## WHAT TO DO
Output the full listing below exactly, without the pictures.

## RAW DATA
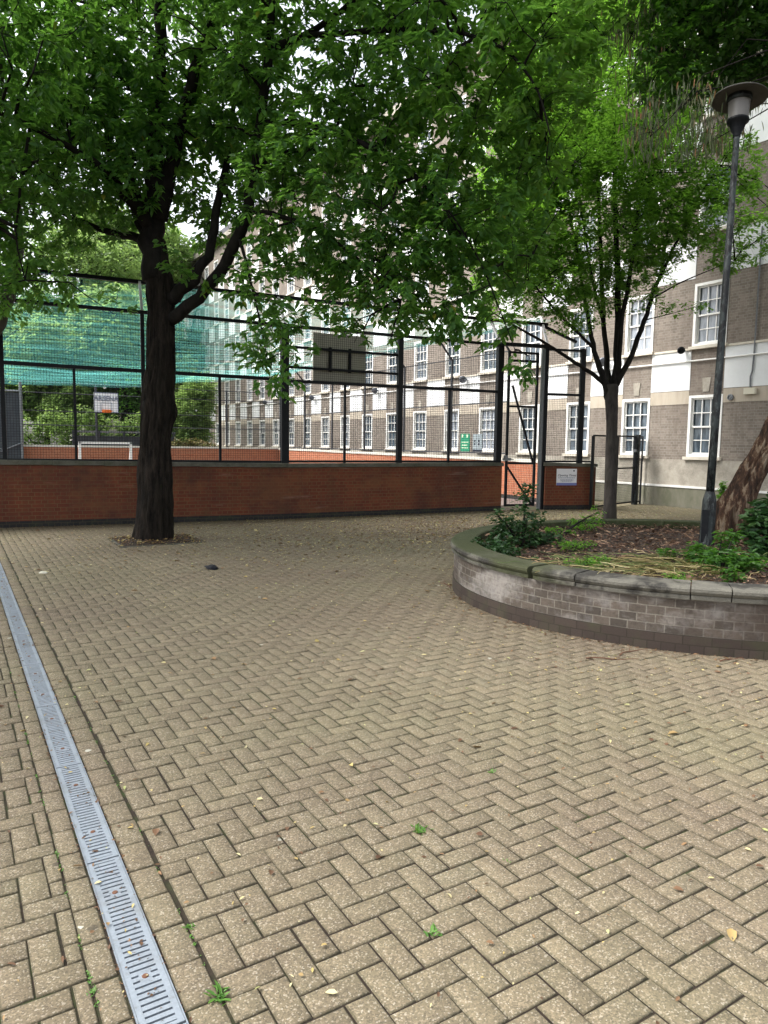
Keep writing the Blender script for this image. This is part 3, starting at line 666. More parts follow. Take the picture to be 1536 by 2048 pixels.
# turquoise netting slung over the court
def netting():
    nx, ny = 40, 130; V = []; UV = []; F = []
    rng = np.random.default_rng(5); ph = rng.random(6)*6
    for j in range(ny+1):
        v = j/ny; y = 15.15+v*(35.9-15.15)
        for i in range(nx+1):
            u = i/nx; x0 = -6.0; x1 = 15.0; x = x0+u*(x1-x0)
            z = 4.85+(4.38-4.85)*v
            sag = .55*math.sin(math.pi*min(1, v*1.02))*math.sin(math.pi*u)**.5 if 0 < u < 1 else 0
            edge = (5.28-z)*max(0, (u-.55)/.45)**1.6
            rip = .10*math.sin(y*2.6+ph[0]+.25*math.sin(x*.5))*v+.05*math.sin(y*6.1+ph[1]+x*.25)*v+.04*math.sin(x*1.3+ph[2]+y*.3)
            z = z-sag*.6+edge+rip*(1 if u < .97 else .2)
            if v > .93: z -= (v-.93)/.07*.12*(1-max(0, (u-.55)/.45))
            V.append((x, y, z)); UV.append((x, y))
    for j in range(ny):
        for i in range(nx):
            a = j*(nx+1)+i; F.append((a, a+1, a+nx+2, a+nx+1))
    me = bpy.data.meshes.new('court_netting'); me.from_pydata([(a-4.5, b_-25, c-4.6) for a, b_, c in V], [], F)
    ul = me.uv_layers.new(name='UVMap'); k = 0
    for p in me.polygons:
        for li in p.loop_indices: ul.data[li].uv = UV[me.loops[li].vertex_index]
    me.polygons.foreach_set('use_smooth', [True]*len(F))
    tag(link_mesh('court_netting', me, MT['net'], None, (4.5, 25, 4.6)), 'turquoise netting slung as a sagging roof over the ball court', 'netting')
netting()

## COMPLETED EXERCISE
Keep writing the Blender script for this image. This is part 3, starting at line 666. More parts follow. Take the picture to be 1536 by 2048 pixels.
# turquoise netting slung over the court
def netting():
    nx, ny = 40, 130; V = []; UV = []; F = []
    rng = np.random.default_rng(5); ph = rng.random(6)*6
    for j in range(ny+1):
        v = j/ny; y = 15.15+v*(35.9-15.15)
        for i in range(nx+1):
            u = i/nx; x0 = -6.0; x1 = 15.0; x = x0+u*(x1-x0)
            z = 4.85+(4.38-4.85)*v
            sag = .55*math.sin(math.pi*min(1, v*1.02))*math.sin(math.pi*u)**.5 if 0 < u < 1 else 0
            edge = (5.28-z)*max(0, (u-.55)/.45)**1.6
            rip = .10*math.sin(y*2.6+ph[0]+.25*math.sin(x*.5))*v+.05*math.sin(y*6.1+ph[1]+x*.25)*v+.04*math.sin(x*1.3+ph[2]+y*.3)
            z = z-sag*.6+edge+rip*(1 if u < .97 else .2)
            if v > .93: z -= (v-.93)/.07*.12*(1-max(0, (u-.55)/.45))
            V.append((x, y, z)); UV.append((x, y))
    for j in range(ny):
        for i in range(nx):
            a = j*(nx+1)+i; F.append((a, a+1, a+nx+2, a+nx+1))
    me = bpy.data.meshes.new('court_netting'); me.from_pydata([(a-4.5, b_-25, c-4.6) for a, b_, c in V], [], F)
    ul = me.uv_layers.new(name='UVMap'); k = 0
    for p in me.polygons:
        for li in p.loop_indices: ul.data[li].uv = UV[me.loops[li].vertex_index]
    me.polygons.foreach_set('use_smooth', [True]*len(F))
    tag(link_mesh('court_netting', me, MT['net'], None, (4.5, 25, 4.6)), 'turquoise netting slung as a sagging roof over the ball court', 'netting')
netting()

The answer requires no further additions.